I’ve had several conversations about texting lately: the etiquette of it, the worries it induces, the problems it raises. That might sound weird. It’s not like texting is some novel, groundbreaking thing. Is it worth talking about? I think so.
Usage continues to rise so much that survey results are outdated as soon as they’re published, but I can tell you that, personally, I average more than a thousand texts a month. That sounds like an insanely high number, but it helps to keep in mind that I use iMessage instead of instant messaging during the work day.
Still, if I’m doing anything that much, I want to be conscious and deliberate about it. So I thought. And I realized, I do think texting is important. I do think it changes communication. I do think how we use it matters. So. Here are five thoughts on texting.
(With the important caveat that these are not things I do right. These are things I’m working on.)
- Checking in is not meaningless. This is texting’s forte, its métier, its raison d’être. If you find yourself thinking of someone, we have an amazing gift no one in history has ever had – the ability to share it, anywhere in the world, instantly. And it’s unintrusive and almost effortless. What a deal.
“I hope that went okay.” “I bet this makes you smile.” “Look at this!” “I love you.”
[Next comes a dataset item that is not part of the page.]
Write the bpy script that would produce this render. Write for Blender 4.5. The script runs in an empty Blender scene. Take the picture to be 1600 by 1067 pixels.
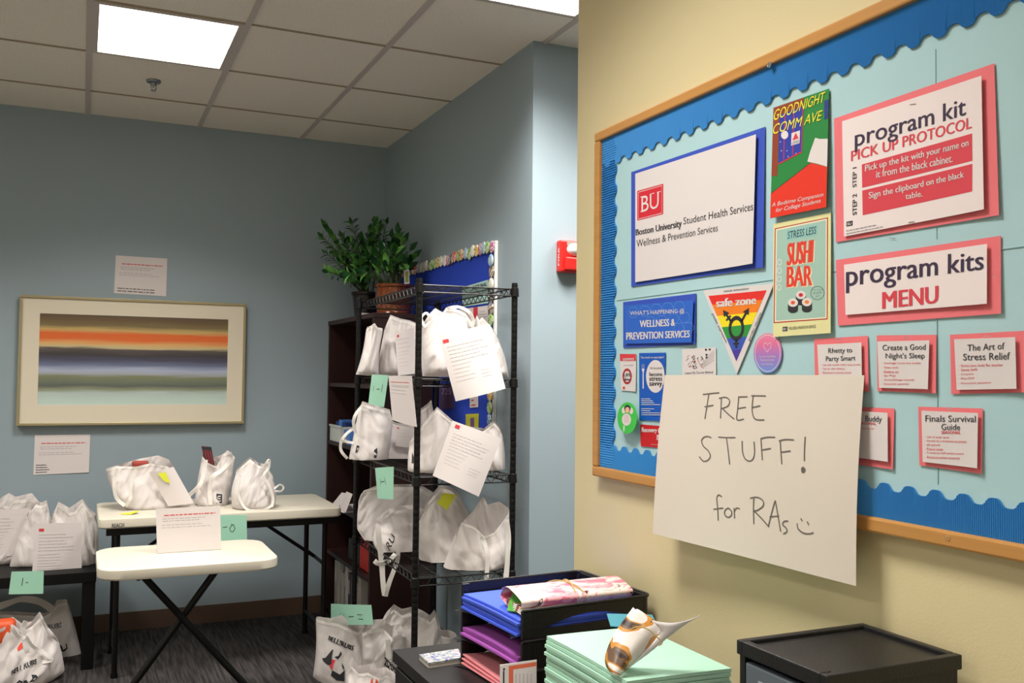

People feel valued when they know they’re thought of. What an easy way to make someone feel like they matter. And is there anything more important than making someone feel as if they matter? - There’s an art to the reply. I think the rhythm of texting is one of the hardest things to get right. Some people respond instantly to every text, and the conversation can feel overwhelming, like it’s taking over your day. Some have a tendency to never reply. Of course, life intervenes: chances are you’re not reclining on a chaise longue with nothing else to do. But conversing validates that someone matters, whereas both intruding and ignoring are ill-mannered. This is true in a live conversation, but we forget that it’s also true over text.
- Don’t always answer right away. This might sound contradictory but it isn’t. Texting is hard to get right – though it’s such a small and simple act – because it’s it’s so compressed and has so little context. When I stop to be sure I’m saying what I want to say, I nearly always rethink my words, to my benefit.
- Don’t always text. Yes, if a situation is difficult, you should call or talk in person. But I’m not just talking about that. Phone calls can make me so happy. Not just when the topic matter is good – sometimes they’re sad or unhappy and I still end up feeling better. It’s connection in a different way and on a different level. Texts give you a lovely sense of subtle immediate connection, and that matters. Phone calls, though, give you quiet pauses, meandering topics, tone, laughter, comfortable silences. Those matter too. I know it’s hard to call these days. It’s awkward-feeling and anxiety-making. Often you text first to ask permission. (When did that become the case?) But I’m trying to have more phone calls.
- Texting matters because connection matters. Happiness, smart people tell us, is built on only three things: autonomy (feeling free), competence (meeting challenges), and relatedness (having connections). If fully 1/3 of your happiness depends on feeling connected, do it right. And remember that we need different levels in our conversation. We need that striation in our psyches. We need the light and the heavy and everything in between.